Wikipedia has a summary of the University of North Dakota nickname controversy; as of November, 2015, the new nickname is the "Fighting Hawks."


  1. Dear Blogger,
    Thank you for this most recent (long-overdue) post.
    It puts me in mind of Henry David Thoreau - probably because I have just finished David M. Robinson's excellent "Natural Life: Thoreau's Worldly Transcendentalism" (Cornell U. Press, 2004).
    Many of us probably have "warm fuzzy" feelings about Thoreau - whether we admire his refusal to pay taxes in a slave antion, or credit him as the father of "ecology." However, like the relationship of the anthropologist you describe as regards the indigenous people and her own ancestors, so Thoreau's intentions can be questioned, or at least seen as complex.

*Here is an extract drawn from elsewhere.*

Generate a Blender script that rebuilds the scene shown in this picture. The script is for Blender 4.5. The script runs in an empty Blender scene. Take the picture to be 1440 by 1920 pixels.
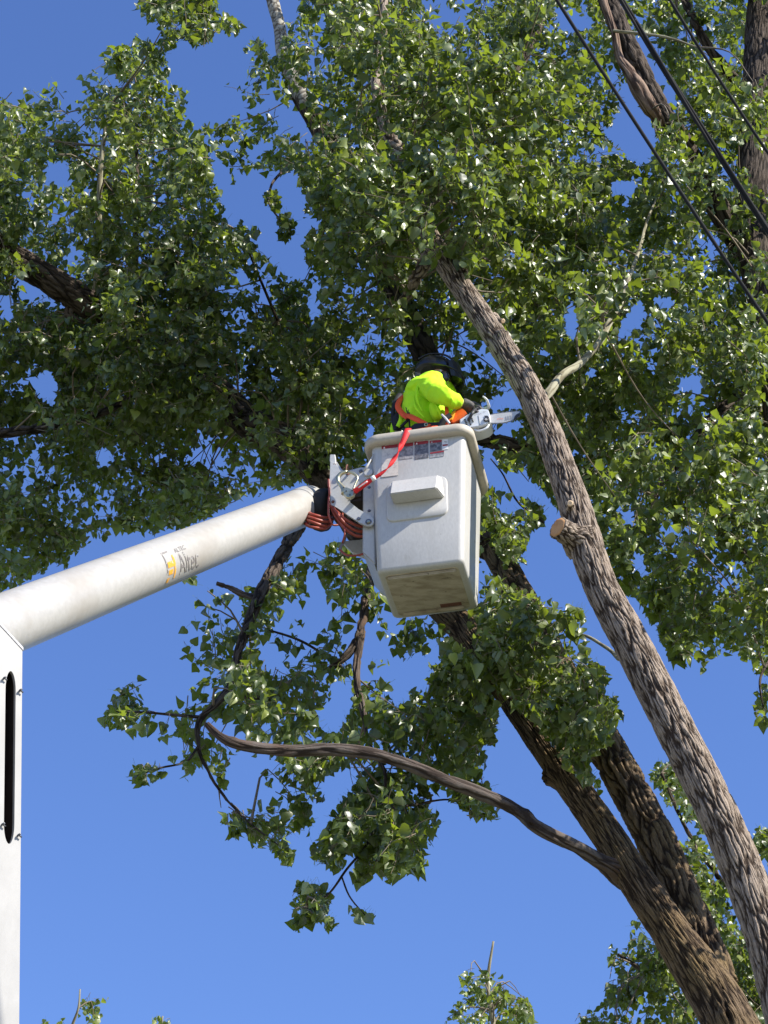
import bpy, bmesh, math, random
import numpy as np
from mathutils import Vector, Matrix

random.seed(7)
RNG = np.random.default_rng(11)
S = bpy.context.scene
COL = S.collection
R = math.radians

# ------------------------------------------------------------------ camera, world, sun
PITCH = R(38)
FPX = 4160.0                      # focal length in photo pixels (1440x1920)
CAM = Vector((0, 0, 1.6))
cF = Vector((0, math.cos(PITCH), math.sin(PITCH)))
cR = Vector((1, 0, 0))
cU = Vector((0, -math.sin(PITCH), math.cos(PITCH)))
cam_d = bpy.data.cameras.new('camera')
cam = bpy.data.objects.new('camera', cam_d)
COL.objects.link(cam)
cam.location = CAM
cam.rotation_euler = (R(90) + PITCH, 0, 0)
cam_d.sensor_fit = 'VERTICAL'
cam_d.sensor_height = 36
cam_d.lens = 36 * FPX / 1920
cam_d.clip_end = 3000
S.camera = cam

SUN = Vector((.682, -.398, .612)).normalized()
sun_el = math.asin(SUN.z)
sun_az = math.atan2(SUN.x, SUN.y)
W = bpy.data.worlds.new("World")
S.world = W
W.use_nodes = True
nt = W.node_tree
nt.nodes.clear()
sky = nt.nodes.new('ShaderNodeTexSky')
sky.sky_type = 'NISHITA'
sky.sun_disc = False
sky.sun_elevation = sun_el
sky.sun_rotation = sun_az
sky.altitude = 0
sky.air_density = 1.4
sky.dust_density = 0.0
sky.ozone_density = 10
bg = nt.nodes.new('ShaderNodeBackground')
bg.inputs['Strength'].default_value = 0.104
wo = nt.nodes.new('ShaderNodeOutputWorld')
tint = nt.nodes.new('ShaderNodeMix')               # deep clear-sky blue
tint.data_type = 'RGBA'
tint.blend_type = 'MULTIPLY'
tint.inputs['Factor'].default_value = 1
tint.inputs[7].default_value = (1.08, .975, 1.16, 1)
nt.links.new(sky.outputs[0], tint.inputs[6])
nt.links.new(tint.outputs[2], bg.inputs['Color'])
nt.links.new(bg.outputs[0], wo.inputs['Surface'])
sl = bpy.data.lights.new('sun', 'SUN')
sl.energy = 5.0
sl.angle = R(.53)
sl.color = (1, .945, .84)
so = bpy.data.objects.new('sun', sl)
COL.objects.link(so)
so.rotation_euler = SUN.to_track_quat('Z', 'Y').to_euler()
so.location = (0, 0, 40)

S.render.engine = 'CYCLES'
S.view_settings.view_transform = 'Standard'
S.view_settings.look = 'None'
S.view_settings.exposure = 0.8
S.view_settings.gamma = 1
S.cycles.max_bounces = 6
S.cycles.diffuse_bounces = 2
S.cycles.transmission_bounces = 4
S.cycles.sample_clamp_indirect = 6


# ------------------------------------------------------------------ measuring helpers
def ray(px, py):
    return cF + cR * ((px - 720) / FPX) + cU * ((960 - py) / FPX)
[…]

    Despite the fact that he was a champion of "the Wild," and admired Native people, he was also, typical of his time, in favor of American expansion. Robinson writes: "Even though Thoreau's deep interest in and sympathy with the culture of the American Indians is a matter of record, his implicit endorsement of the ideology of 'manifest destiny'...indicates the limits of his critical awareness of the oppressive and destructive nature of America's western imperialism."
    The destruction of Native cultures was criminal; the existence of the U.S. brought us Thoreau, a great thinker, writer, and man of science.
    Thanks to the blogger, for another thought-provoking essay.

  2. Thank you for your comment, Tullan.
    It seems that this complex set of attitudes about American Indians was/is not uncommon!
    I guess it's a part of the human experience that events (famine, drought, ecological collapse, persecution, etc.) often cause one group of people to displace (or downright eliminate) another. People in these circumstances are thinking mostly of their own survival.
    Idealizing the displaced on the one hand and denigrating them on the other are two ways of putting them neatly away, out of the realm of actual, concrete human interactions, so that we don't have to deal with them as we might with someone who is part of our own sphere, and so that we can lessen our own feelings of guilt.
    Of course, it's easier to idealize them once they're all but gone, or at least defenseless.
    They were savages first, and noble savages only later.
    It would be interesting to learn about what, if any, interactions Thoreau may have had with Native people.